Transcribe every line of the listing below without any deviation.

━━ COLLECTED MATERIAL ━━

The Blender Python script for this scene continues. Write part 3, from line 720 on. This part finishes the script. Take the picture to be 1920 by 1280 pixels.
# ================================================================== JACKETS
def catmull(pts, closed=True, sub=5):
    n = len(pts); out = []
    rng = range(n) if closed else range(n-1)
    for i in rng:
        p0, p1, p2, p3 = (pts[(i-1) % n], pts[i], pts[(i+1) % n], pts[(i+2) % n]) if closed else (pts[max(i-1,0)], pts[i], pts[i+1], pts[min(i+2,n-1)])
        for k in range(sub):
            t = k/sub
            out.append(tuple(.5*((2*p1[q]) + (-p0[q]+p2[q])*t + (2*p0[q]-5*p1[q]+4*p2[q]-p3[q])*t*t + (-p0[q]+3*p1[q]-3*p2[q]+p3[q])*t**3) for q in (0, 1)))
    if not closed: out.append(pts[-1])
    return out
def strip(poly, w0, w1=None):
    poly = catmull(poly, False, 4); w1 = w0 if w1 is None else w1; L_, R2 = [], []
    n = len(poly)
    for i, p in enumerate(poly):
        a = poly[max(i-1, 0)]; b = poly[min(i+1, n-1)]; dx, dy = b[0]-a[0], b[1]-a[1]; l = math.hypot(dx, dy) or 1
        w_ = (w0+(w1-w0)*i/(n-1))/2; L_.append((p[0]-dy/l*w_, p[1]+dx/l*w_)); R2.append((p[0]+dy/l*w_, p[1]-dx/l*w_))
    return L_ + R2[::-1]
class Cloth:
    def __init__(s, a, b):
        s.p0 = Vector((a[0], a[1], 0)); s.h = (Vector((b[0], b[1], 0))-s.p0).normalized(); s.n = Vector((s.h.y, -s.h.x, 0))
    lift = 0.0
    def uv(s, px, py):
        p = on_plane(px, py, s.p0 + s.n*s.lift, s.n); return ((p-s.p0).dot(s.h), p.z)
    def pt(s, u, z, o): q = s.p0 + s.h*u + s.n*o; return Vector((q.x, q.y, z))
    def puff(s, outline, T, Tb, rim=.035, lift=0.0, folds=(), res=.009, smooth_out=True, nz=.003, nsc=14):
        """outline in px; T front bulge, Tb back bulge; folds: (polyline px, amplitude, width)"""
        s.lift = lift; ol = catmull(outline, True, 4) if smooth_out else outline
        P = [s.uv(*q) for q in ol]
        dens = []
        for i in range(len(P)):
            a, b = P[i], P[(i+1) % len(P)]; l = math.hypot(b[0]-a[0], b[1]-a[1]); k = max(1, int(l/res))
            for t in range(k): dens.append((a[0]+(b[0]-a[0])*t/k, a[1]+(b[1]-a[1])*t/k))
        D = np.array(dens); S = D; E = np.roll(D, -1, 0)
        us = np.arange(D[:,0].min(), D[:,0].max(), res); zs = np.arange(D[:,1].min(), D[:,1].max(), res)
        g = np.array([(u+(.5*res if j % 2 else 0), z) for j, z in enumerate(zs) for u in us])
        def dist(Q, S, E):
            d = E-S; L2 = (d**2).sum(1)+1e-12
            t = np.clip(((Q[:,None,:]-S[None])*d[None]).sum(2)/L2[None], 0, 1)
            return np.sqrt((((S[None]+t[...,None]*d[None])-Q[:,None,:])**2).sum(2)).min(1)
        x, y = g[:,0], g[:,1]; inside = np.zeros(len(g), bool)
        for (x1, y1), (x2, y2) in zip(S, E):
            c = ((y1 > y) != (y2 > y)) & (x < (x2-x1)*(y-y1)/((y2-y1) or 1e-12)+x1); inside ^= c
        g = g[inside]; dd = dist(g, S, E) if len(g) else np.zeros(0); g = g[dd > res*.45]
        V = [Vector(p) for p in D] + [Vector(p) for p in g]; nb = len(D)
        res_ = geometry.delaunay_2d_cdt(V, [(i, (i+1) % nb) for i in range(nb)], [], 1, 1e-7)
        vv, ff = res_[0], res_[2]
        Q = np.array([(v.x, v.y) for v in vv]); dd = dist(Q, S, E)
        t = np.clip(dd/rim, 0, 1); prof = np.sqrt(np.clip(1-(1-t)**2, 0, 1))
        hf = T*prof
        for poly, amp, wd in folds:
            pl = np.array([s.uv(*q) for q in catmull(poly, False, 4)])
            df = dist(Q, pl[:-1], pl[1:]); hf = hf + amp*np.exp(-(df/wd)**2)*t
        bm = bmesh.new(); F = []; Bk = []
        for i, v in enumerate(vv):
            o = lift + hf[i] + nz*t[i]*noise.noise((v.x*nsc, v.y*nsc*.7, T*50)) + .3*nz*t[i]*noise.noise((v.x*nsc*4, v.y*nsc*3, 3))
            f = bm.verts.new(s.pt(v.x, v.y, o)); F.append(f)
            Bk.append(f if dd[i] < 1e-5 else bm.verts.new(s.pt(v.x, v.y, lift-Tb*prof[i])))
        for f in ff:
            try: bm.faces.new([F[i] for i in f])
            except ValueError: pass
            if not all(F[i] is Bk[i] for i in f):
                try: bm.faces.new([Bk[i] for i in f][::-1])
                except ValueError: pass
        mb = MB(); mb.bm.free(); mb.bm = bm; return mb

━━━

** EXERCISE OUTPUT **
The Blender Python script for this scene continues. Write part 3, from line 720 on. This part finishes the script. Take the picture to be 1920 by 1280 pixels.
# ================================================================== JACKETS
def catmull(pts, closed=True, sub=5):
    n = len(pts); out = []
    rng = range(n) if closed else range(n-1)
    for i in rng:
        p0, p1, p2, p3 = (pts[(i-1) % n], pts[i], pts[(i+1) % n], pts[(i+2) % n]) if closed else (pts[max(i-1,0)], pts[i], pts[i+1], pts[min(i+2,n-1)])
        for k in range(sub):
            t = k/sub
            out.append(tuple(.5*((2*p1[q]) + (-p0[q]+p2[q])*t + (2*p0[q]-5*p1[q]+4*p2[q]-p3[q])*t*t + (-p0[q]+3*p1[q]-3*p2[q]+p3[q])*t**3) for q in (0, 1)))
    if not closed: out.append(pts[-1])
    return out
def strip(poly, w0, w1=None):
    poly = catmull(poly, False, 4); w1 = w0 if w1 is None else w1; L_, R2 = [], []
    n = len(poly)
    for i, p in enumerate(poly):
        a = poly[max(i-1, 0)]; b = poly[min(i+1, n-1)]; dx, dy = b[0]-a[0], b[1]-a[1]; l = math.hypot(dx, dy) or 1
        w_ = (w0+(w1-w0)*i/(n-1))/2; L_.append((p[0]-dy/l*w_, p[1]+dx/l*w_)); R2.append((p[0]+dy/l*w_, p[1]-dx/l*w_))
    return L_ + R2[::-1]
class Cloth:
    def __init__(s, a, b):
        s.p0 = Vector((a[0], a[1], 0)); s.h = (Vector((b[0], b[1], 0))-s.p0).normalized(); s.n = Vector((s.h.y, -s.h.x, 0))
    lift = 0.0
    def uv(s, px, py):
        p = on_plane(px, py, s.p0 + s.n*s.lift, s.n); return ((p-s.p0).dot(s.h), p.z)
    def pt(s, u, z, o): q = s.p0 + s.h*u + s.n*o; return Vector((q.x, q.y, z))
    def puff(s, outline, T, Tb, rim=.035, lift=0.0, folds=(), res=.009, smooth_out=True, nz=.003, nsc=14):
        """outline in px; T front bulge, Tb back bulge; folds: (polyline px, amplitude, width)"""
        s.lift = lift; ol = catmull(outline, True, 4) if smooth_out else outline
        P = [s.uv(*q) for q in ol]
        dens = []
        for i in range(len(P)):
            a, b = P[i], P[(i+1) % len(P)]; l = math.hypot(b[0]-a[0], b[1]-a[1]); k = max(1, int(l/res))
            for t in range(k): dens.append((a[0]+(b[0]-a[0])*t/k, a[1]+(b[1]-a[1])*t/k))
        D = np.array(dens); S = D; E = np.roll(D, -1, 0)
        us = np.arange(D[:,0].min(), D[:,0].max(), res); zs = np.arange(D[:,1].min(), D[:,1].max(), res)
        g = np.array([(u+(.5*res if j % 2 else 0), z) for j, z in enumerate(zs) for u in us])
        def dist(Q, S, E):
            d = E-S; L2 = (d**2).sum(1)+1e-12
            t = np.clip(((Q[:,None,:]-S[None])*d[None]).sum(2)/L2[None], 0, 1)
            return np.sqrt((((S[None]+t[...,None]*d[None])-Q[:,None,:])**2).sum(2)).min(1)
        x, y = g[:,0], g[:,1]; inside = np.zeros(len(g), bool)
        for (x1, y1), (x2, y2) in zip(S, E):
            c = ((y1 > y) != (y2 > y)) & (x < (x2-x1)*(y-y1)/((y2-y1) or 1e-12)+x1); inside ^= c
        g = g[inside]; dd = dist(g, S, E) if len(g) else np.zeros(0); g = g[dd > res*.45]
        V = [Vector(p) for p in D] + [Vector(p) for p in g]; nb = len(D)
        res_ = geometry.delaunay_2d_cdt(V, [(i, (i+1) % nb) for i in range(nb)], [], 1, 1e-7)
        vv, ff = res_[0], res_[2]
        Q = np.array([(v.x, v.y) for v in vv]); dd = dist(Q, S, E)
        t = np.clip(dd/rim, 0, 1); prof = np.sqrt(np.clip(1-(1-t)**2, 0, 1))
        hf = T*prof
        for poly, amp, wd in folds:
            pl = np.array([s.uv(*q) for q in catmull(poly, False, 4)])
            df = dist(Q, pl[:-1], pl[1:]); hf = hf + amp*np.exp(-(df/wd)**2)*t
        bm = bmesh.new(); F = []; Bk = []
        for i, v in enumerate(vv):
            o = lift + hf[i] + nz*t[i]*noise.noise((v.x*nsc, v.y*nsc*.7, T*50)) + .3*nz*t[i]*noise.noise((v.x*nsc*4, v.y*nsc*3, 3))
            f = bm.verts.new(s.pt(v.x, v.y, o)); F.append(f)
            Bk.append(f if dd[i] < 1e-5 else bm.verts.new(s.pt(v.x, v.y, lift-Tb*prof[i])))
        for f in ff:
            try: bm.faces.new([F[i] for i in f])
            except ValueError: pass
            if not all(F[i] is Bk[i] for i in f):
                try: bm.faces.new([Bk[i] for i in f][::-1])
                except ValueError: pass
        mb = MB(); mb.bm.free(); mb.bm = bm; return mb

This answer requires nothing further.